戦争を知らない子供たちが育てた、インフレを知らない子供たち③
さて、Bさんとの話の続きです。
(4)校内暴力から陰湿ないじめへの変化
まあ、集団があればそこから外れる人間は、いつの時代でもあるもんです。暴力とかいじめとかいう問題、僕らの世代になかったかっていうとそんなことはない。
イジメっ子は現に存在していましたね。
ただ、集団で1人を攻撃するよりは、1:1ってケースが多かった気がする。しかも、分かりやすい口撃(対本人へ直接暴言)とか、タイマン勝負的な展開がほとんどで、周囲の無関係な人たちは留め役に回るかイジメっ子を悪と捉えて無視またはおびえてるっていう感じが多かったかな。
まあ、社会から外れた奴が1人(少数)暴れる校内暴力の時代でしたね。
でも、今のいじめってかなり違いますよね。集団で1人を目に見えない陰湿な手段で追い詰めていくケースが殆んどです。
この傾向を感じたのは15年ほど前、塾勤めで中学生を指導していた頃。今は、アラサー世代の人たちの青春期の頃からです。
最近の犯罪でもそんな傾向があるような気がします。いいことではないけど、アラフィフ世代の傷害事件の場合は単独犯が多く、アラサー世代だと集団暴行がやけに目に付くってBさんとも一致しました。
ここでBさんは、面白い喩えをしました。
「ウルトラマンや仮面ライダーと戦隊もの、どっちで育ったかの違いでしょう。」
これは、僕も理解できた。強大な敵に1人で立ち向かうウルトラマン・仮面ライダーに熱狂した僕らの世代と、集団で1人に立ち向かう戦隊もので育ったアラサー世代以下・・・。

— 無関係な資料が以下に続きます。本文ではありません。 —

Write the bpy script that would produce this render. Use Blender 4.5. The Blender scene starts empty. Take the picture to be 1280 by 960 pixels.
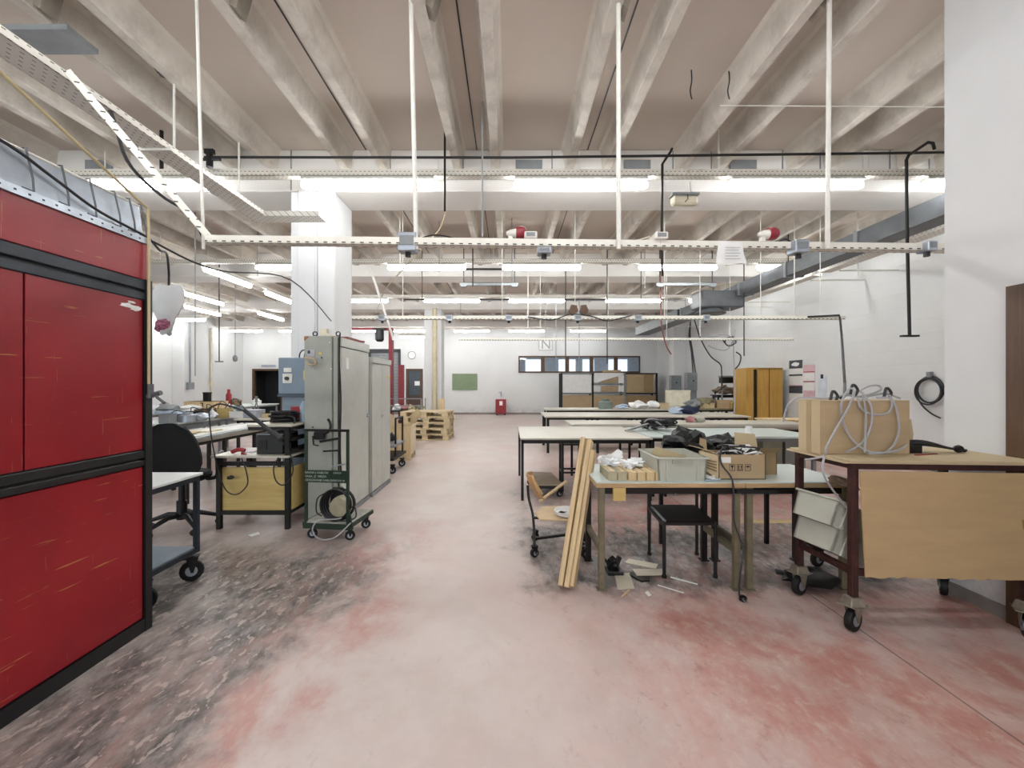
import bpy, bmesh, math, random
from mathutils import Vector, Matrix, noise
random.seed(7)
SC = bpy.context.scene
COL = SC.collection
PI = math.pi
F, VX, VY, CH = 530.0, 636.0, 480.0, 1.42
# ---------------------------------------------------------------- camera, world, exposure
cam = bpy.data.objects.new('camera', bpy.data.cameras.new('camera'))
COL.objects.link(cam)
cam.location = (0, 0, CH); cam.rotation_euler = (PI/2, 0, 0)
cam.data.sensor_width = 36; cam.data.lens = 36*F/1280; cam.data.shift_x = 4/1280
cam.data.clip_start = .03; cam.data.clip_end = 200
SC.camera = cam
wd = bpy.data.worlds.new('world'); SC.world = wd; wd.use_nodes = True
wd.node_tree.nodes['Background'].inputs[0].default_value = (.75, .85, 1, 1)
wd.node_tree.nodes['Background'].inputs[1].default_value = .6
SC.view_settings.view_transform = 'Standard'; SC.view_settings.look = 'None'
SC.view_settings.gamma = 1; SC.view_settings.use_curve_mapping = False
SC.view_settings.exposure = 1.45
TUBE = 13.0          # radiance of the fluorescent tubes
DAY = 40.0           # added fill lamps, as daylight from unseen windows behind the photographer (W per window)
for wx in (-8.2, -4.2, -.6):
    la = bpy.data.lights.new('window_daylight', 'AREA'); la.shape = 'RECTANGLE'; la.size = 2.6; la.size_y = 1.9
    la.energy = DAY; la.color = (.93, .97, 1)
    lo = bpy.data.objects.new('window_daylight', la); COL.objects.link(lo)
    lo.location = (wx, -3.9, 2.3); lo.rotation_euler = (PI/2, 0, 0)

def P(px, py, d): return Vector(((px-VX)*d/F, d, CH+(VY-py)*d/F))
def X(px, d): return (px-VX)*d/F
def Z(py, d): return CH+(VY-py)*d/F

# ---------------------------------------------------------------- materials
def lin(c):
    if isinstance(c, str): c = tuple(int(c[i:i+2], 16)/255 for i in (0, 2, 4))
    return tuple((v/12.92 if v <= .04045 else ((v+.055)/1.055)**2.4) for v in c)+(1,)
class NT:
    def __init__(s, m): s.t = m.node_tree; s.n = s.t.nodes; s.l = s.t.links
    def put(s, sock, v):
        if hasattr(v, 'is_linked') or isinstance(v, bpy.types.NodeSocket): s.l.new(v, sock)
        elif isinstance(v, (tuple, list)): sock.default_value = v
        else: sock.default_value = v
    def m(s, op, a, b=0, c=None, clamp=False):
        n = s.n.new('ShaderNodeMath'); n.operation = op; n.use_clamp = clamp
        s.put(n.inputs[0], a); s.put(n.inputs[1], b)
        if c is not None: s.put(n.inputs[2], c)
        return n.outputs[0]
    def mix(s, f, a, b):
        n = s.n.new('ShaderNodeMix'); n.data_type = 'RGBA'
        s.put(n.inputs[0], f); s.put(n.inputs[6], a); s.put(n.inputs[7], b); return n.outputs[2]
    def ss(s, v, a, b):   # smoothstep a..b
        n = s.n.new('ShaderNodeMapRange'); n.interpolation_type = 'SMOOTHSTEP'
        s.put(n.inputs[0], v); n.inputs[1].default_value = a; n.inputs[2].default_value = b; return n.outputs[0]
    def noise(s, vec, scale, detail=4, rough=.6, dist=0):
        n = s.n.new('ShaderNodeTexNoise'); s.l.new(vec, n.inputs['Vector']); n.inputs['Scale'].default_value = scale
        n.inputs['Detail'].default_value = detail; n.inputs['Roughness'].default_value = rough
        n.inputs['Distortion'].default_value = dist; return n.outputs[0]
    def coord(s): return s.n.new('ShaderNodeTexCoord').outputs['Object']
    def map(s, vec, scale=(1, 1, 1), rot=(0, 0, 0)):
        n = s.n.new('ShaderNodeMapping'); s.l.new(vec, n.inputs[0]); n.inputs['Scale'].default_value = scale
        n.inputs['Rotation'].default_value = rot; return n.outputs[0]
    def xyz(s, vec):
        n = s.n.new('ShaderNodeSeparateXYZ'); s.l.new(vec, n.inputs[0]); return n.outputs
    def bump(s, h, st, dist=.01):
        n = s.n.new('ShaderNodeBump'); s.l.new(h, n.inputs['Height']); n.inputs['Strength'].default_value = st
        n.inputs['Distance'].default_value = dist; return n.outputs[0]
def newmat(name):
    m = bpy.data.materials.new(name); m.use_nodes = True
    return m, NT(m), m.node_tree.nodes['Principled BSDF']
MC = {}
def mat(name, c, rough=.55, metal=0, var=.1, scale=6, bump=0, dirt=0, dirtc='3a332c', stretch=(1, 1, 1)):
    if name in MC: return MC[name]
    m, N, b = newmat(name); MC[name] = m
    co = N.map(N.coord(), stretch); base = lin(c)
    n1 = N.noise(co, scale)
    col = N.mix(N.ss(n1, .3, .7), tuple(v*(1-var) for v in base[:3])+(1,), tuple(min(1, v*(1+var)) for v in base[:3])+(1,))
    if dirt:
        n2 = N.noise(co, scale*2.7, 6, .7)
        col = N.mix(N.m('MULTIPLY', N.ss(n2, .52, .72), dirt), col, lin(dirtc))
    N.l.new(col, b.inputs['Base Color']); b.inputs['Roughness'].default_value = rough; b.inputs['Metallic'].default_value = metal
    if bump: N.l.new(N.bump(N.noise(co, scale*5), bump), b.inputs['Normal'])
    return m
def emis(name, c, s):
    m, N, b = newmat(name); b.inputs['Base Color'].default_value = lin(c)
    b.inputs['Emission Color'].default_value = lin(c); b.inputs['Emission Strength'].default_value = s; return m
def floor_mat():
    m, N, b = newmat('worn_painted_concrete'); co = N.coord(); o = N.xyz(co); x, y = o[0], o[1]
    big = N.noise(co, .5, 5, .6, .3); mid = N.noise(co, 1.7, 8, .65, .2); fine = N.noise(co, 30, 5, .7)
    st = N.noise(N.map(co, (1.5, .75, 1), (0, 0, .35)), 2.4, 9, .68, .15)
    scr = N.noise(N.map(co, (5, 2.4, 1), (0, 0, -.5)), 2.6, 8, .72)
    flake = N.noise(N.map(co, (2.2, 1, 1), (0, 0, -.35)), 11, 6, .6, .4)
    wx = N.m('ADD', x, N.m('MULTIPLY', N.m('SUBTRACT', mid, .5), 1.6)); wy = N.m('ADD', y, N.m('MULTIPLY', N.m('SUBTRACT', big, .5), 2.2))
    col = N.mix(N.ss(mid, .35, .68), lin('c4b5ae'), lin('d0c5bf'))
    col = N.mix(N.m('MULTIPLY', N.ss(big, .44, .62), .3), col, lin('caaaa1'))
    right = N.m('MULTIPLY', N.ss(wx, -.1, 1.3), N.ss(wy, 10.5, 6.0))
    redm = N.m('MULTIPLY', right, N.m('ADD', .3, N.m('MULTIPLY', N.ss(st, .36, .66), .7)))
    col = N.mix(redm, col, N.mix(N.ss(mid, .35, .65), lin('b3766a'), lin('c79a90')))
    hot = N.m('MULTIPLY', N.m('MULTIPLY', right, N.ss(N.noise(co, 1.3, 7, .65, .5), .52, .7)), .6)
    col = N.mix(hot, col, lin('a85a48'))
    lband = N.m('MULTIPLY', N.m('MULTIPLY', N.ss(wx, -.55, -1.1), N.ss(wx, -2.1, -1.3)), N.ss(wy, 5, 3.4))
    col = N.mix(N.m('MULTIPLY', N.m('MULTIPLY', lband, .75), N.ss(st, .38, .66)), col, lin('b57365'))
    left = N.m('MULTIPLY', N.ss(wx, -1.6, -2.3), N.ss(wy, 2.4, 3.2))
    col = N.mix(N.m('MULTIPLY', left, .55), col, N.mix(N.ss(mid, .4, .6), lin('9a7a70'), lin('b3a8a3')))
    col = N.mix(N.m('MULTIPLY', N.ss(st, .58, .68), .45), col, lin('cfc7c3'))
    d1 = N.m('MULTIPLY', N.ss(N.m('ADD', wx, N.m('MULTIPLY', y, -.12)), -1.25, -1.7), N.ss(wy, 4.6, 2.9))
    wy2 = N.m('ADD', y, N.m('MULTIPLY', N.m('SUBTRACT', st, .5), 1.0)); dx = N.m('MULTIPLY', N.ss(wx, -.1, .35), N.ss(wx, 3.8, 2.6)); dy = N.m('MULTIPLY', N.ss(wy2, 2.8, 3.0), N.ss(wy2, 4.9, 4.0))
    d2 = N.m('MULTIPLY', dx, dy)
    d3 = N.m('MULTIPLY', N.m('MULTIPLY', N.ss(wx, -.1, .5), N.ss(wx, 2.4, 1.2)), N.m('MULTIPLY', N.ss(wy, 4.4, 5.1), N.ss(wy, 6.6, 5.6)))
    dark = N.m('MAXIMUM', N.m('MULTIPLY', d1, .95), N.m('MAXIMUM', N.m('MULTIPLY', d2, 1.0), N.m('MULTIPLY', d3, .6)))
    greyc = N.mix(N.ss(scr, .40, .64), lin('423e3c'), lin('85807d'))
    col = N.mix(N.m('MULTIPLY', dark, N.m('ADD', .55, N.m('MULTIPLY', N.ss(st, .6, .4), .45))), col, greyc)
    col = N.mix(N.m('MULTIPLY', N.m('MULTIPLY', d1, N.ss(flake, .57, .60)), .85), col, lin('b9a8a0'))
    col = N.mix(N.m('MULTIPLY', N.ss(scr, .58, .74), .3), col, lin('8a807b'))
    col = N.mix(N.m('MULTIPLY', N.ss(fine, .66, .76), .3), col, lin('6a625e'))
    wornr = N.noise(N.map(co, (1.4, 1, 1), (0, 0, .6)), 7, 8, .75)
    col = N.mix(N.m('MULTIPLY', N.m('MULTIPLY', N.ss(wx, -.4, 1.0), N.ss(wornr, .5, .68)), .5), col, lin('d3c6bd'))
    col = N.mix(N.m('MULTIPLY', N.m('MULTIPLY', N.ss(wx, -.4, 1.0), N.ss(wornr, .46, .32)), .4), col, lin('8a5a50'))
    jt = N.m('MULTIPLY', N.ss(N.m('ABSOLUTE', N.m('SUBTRACT', x, 2.03)), .007, .003), .75)
    col = N.mix(jt, col, lin('5f5049'))
    N.l.new(col, b.inputs['Base Color'])
    r = N.m('ADD', N.m('MULTIPLY', mid, .35), .24); N.l.new(r, b.inputs['Roughness'])
    b.inputs['Specular IOR Level'].default_value = .4
    N.l.new(N.bump(N.m('ADD', N.noise(co, 60, 4), N.m('MULTIPLY', scr, .7)), .12, .004), b.inputs['Normal'])
    return m
def plaster(name, c, grime=.25, blocks=False):
    m, N, b = newmat(name); co = N.coord(); o = N.xyz(co)
    base = N.mix(N.ss(N.noise(co, .7, 5), .3, .7), lin(c), tuple(v*.93 for v in lin(c)[:3])+(1,))
    gr = N.m('MULTIPLY', N.ss(N.noise(N.map(co, (1, 1, .35)), 3, 7, .75), .6, .8), grime)
    base = N.mix(gr, base, lin('a89f94'))
    low = N.m('MULTIPLY', N.ss(o[2], .5, .0), N.m('MULTIPLY', N.ss(N.noise(co, 4, 6, .7), .4, .7), .5))
    base = N.mix(low, base, lin('9a8f86')); N.l.new(base, b.inputs['Base Color'])
    b.inputs['Roughness'].default_value = .85
    h = N.noise(co, 30, 5)
    if blocks:
        u = N.m('FRACT', N.m('DIVIDE', o[2], .25))
        h = N.m('ADD', N.m('MULTIPLY', h, .5), N.ss(u, 0, .05))
    N.l.new(N.bump(h, .15 if not blocks else .3, .006), b.inputs['Normal']); return m
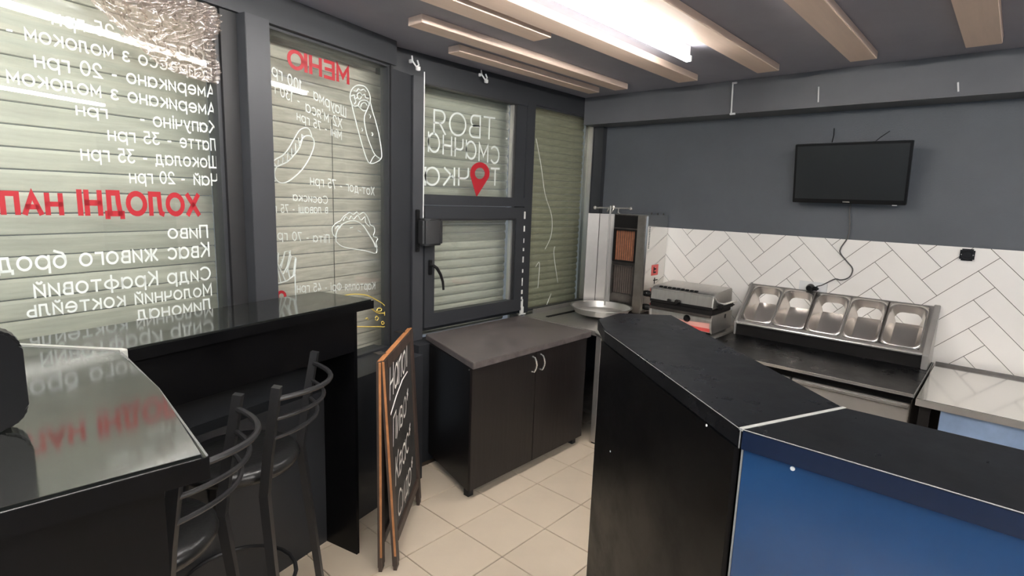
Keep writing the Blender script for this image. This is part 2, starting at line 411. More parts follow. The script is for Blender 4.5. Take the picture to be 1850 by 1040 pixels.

これが、いじめの質を変えた・・・、まあ主因じゃないけど、さもありなんって感じますね。
Aさんの言ってた扱いにくい部下。
巨人の星やあしたのジョーなどの根性論や、経済成長期からバブル期を経験した成功への貪欲な努力心や向上心。そんな考えは、彼らの世代にはうっとうしいものらしい。
だから、頑張らなくてもいい緩くてもいいって感じる惰弱な者同士に連帯感が生まれ、その勘違いしてる平和を乱そうとするものに対して、必要以上の敵愾心を持つ。
そのアラサー世代以下でも、真に実力があるものは徒党を組まずに1人でのし上がっていく。それができないものは、弱い者同士のコミュニティを作り上げる。
現に、指導しているBさんの息子さんは、学校でのいじめや嫌がらせに対して、
「周りの考え方から外れた奴をいじめてるケースが多いですよ。例えば、一生懸命勉強する奴のノートや教科書を集団で破ったり捨てたりとかね・・・。」
と教えてくれました。はあ、嘆かわしいですね・・・。
Bさんは、Aさんの悩みにそんな考えを示してくれました。そして、僕の考えにも付け加えて・・・・、
「F先生は、ヒトという生物が万物の霊長として生物界の頂点に立ったのは、努力する心と向上心で自らを進化させたからだって、よくいいますよね。」
はい。生徒を奮い立たすたとえによく使います。
「ヒトが努力や向上心を失ったら、ただの裸の猿だっていうのもすごくわかりますよ・・。」
「付け加えるなら、裸の猿だから群れを作りたがるっていうことですよね?」
あ、それは思いつかなかったなぁ、でもドンピシャ!
(5)最後に雑感
Aさんの抱えた問題は、社会や親の育て方にも原因があるのはそのとおりでしょう。Bさんが補足してくれたように、兄弟構成の変化もそれに輪をかけています。
ただ、悲観的な状況に流されて、自らの向上心を失いさまよう人々。それは、自らで律することはできないでしょうか?
若さゆえの過ちなんて言葉は、もうそろそろ通用しない年代に脚を突っ込んでいるのでは?
僕は、個人の力で道を切り開いていくことができる強さを身につけていくことが、混迷の時代を切り抜けるすべの一つと思いますけど、どうでしょうかね。